Exclusive: Mark Cuban Offers Idea For Draft

NBA: Playoffs-San Antonio Spurs at Dallas Mavericks

Courtesy of USA Today Sports Images

Teams across the NBA are loaded this time of year with players who signed as undrafted free agents. The impending addition of former Rutgers power forward Kadeem Jack to the Pacers will make it 44 players on NBA rosters who went undrafted this year. They outnumber the 2015 draftees, of whom only 41 are under contract with NBA teams. A few GMs reportedly believe a decent chance exists the NBA draft will expand beyond two rounds once the D-League has 30 teams, but Mavericks owner Mark Cuban has an idea for a different sort of draft entirely, as he explained when Hoops Rumors asked him what he would change about NBA free agency.

“I would have a supplemental draft every summer for undrafted free agents of the current and previous 3 years,” Cuban wrote in an email to Hoops Rumors. “If you are more than 3 years out you are not eligible and just a free agent.”

The supplemental draft would have two rounds, and teams would hold the rights to the players they select for two years, Cuban added.
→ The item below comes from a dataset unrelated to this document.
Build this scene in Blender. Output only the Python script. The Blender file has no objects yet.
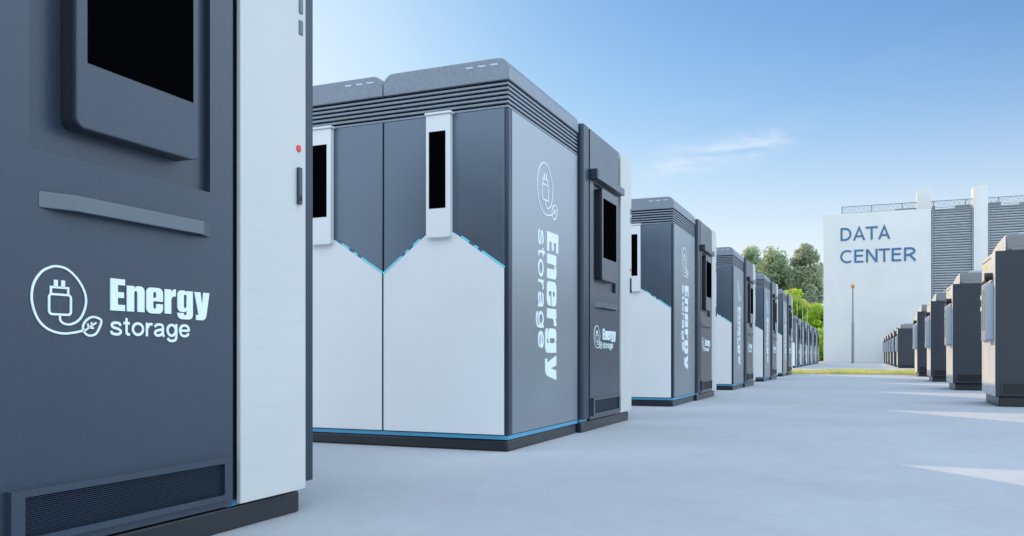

Players can opt out and choose not to make themselves eligible, but those who get picked would receive fully guaranteed minimum-salary contracts when they sign, according to Cuban’s proposal.

“That would make it fun a few weeks after the draft and pre-summer league,” Cuban wrote. “It would prevent some of the insanity that goes on to build summer league rosters.”

Cuban said that he’s raised the idea in some conversations, though no formal discussions have taken place. Instituting a second-chance draft like this would require approval from the players association and probably necessitate changes to the language in the collective bargaining agreement. Commissioner Adam Silver and union executive director Michele Roberts are already talking, if only informally, about labor issues, with both sides having the power to opt out of the labor agreement in 2017, so an idea like this could come to the table in the months ahead.

The players would certainly like the idea of fully guaranteed deals, since most of the undrafted free agents who would be eligible for Cuban’s supplemental draft and who signed this summer have only partial guarantees, at best. They’d also probably like that they’d be able to opt out of the supplemental draft entirely, since it would preserve their ability to negotiate with multiple teams if they want to. That power in many cases puts undrafted players in more favorable positions than the ones their second-round brethren are in, so part of the intrigue of the supplemental draft would be seeing which players would be willing to sacrifice that flexibility in exchange for the chance at a guaranteed contract.

I’d speculate that some teams would want to tweak the proposal so that they have the ability to opt out, too. That would come in handy for teams that enter July with a high volume of guaranteed contracts already on the books. Of course, teams wouldn’t have to sign the players they selected immediately, just as with the conventional draft, though in the stipulations Cuban laid out, they would only have two years to bring supplemental draftees onto the roster before their draft rights expire. The existing draft allows teams to roll over a player’s draft rights in perpetuity as long as they keep making non-guaranteed required tenders every year.

The proposal would take some of the hassle out of summer league for teams, and it would also further legitimize summer league, since it would more closely tie summer league rosters to camp and regular season rosters. It would involve not just players freshly passed over in the draft but those who’d already played professionally for a few years, too. Cuban didn’t say whether players with NBA experience would be involved, though presumably players under NBA contracts or with Bird rights tied to an NBA team would be excluded.

Cuban’s idea is somewhat reminiscent of Major League Baseball’s Rule 5 draft, which involves overlooked prospects and requires teams to keep draftees on big-league rosters. Cuban answered affirmatively when Hoops Rumors asked if the current system allowed for enough creativity in structuring deals, but clearly, he wouldn’t mind seeing an extra layer of intrigue to the NBA’s offseason. Time will tell if the other owners and the players are willing to go along.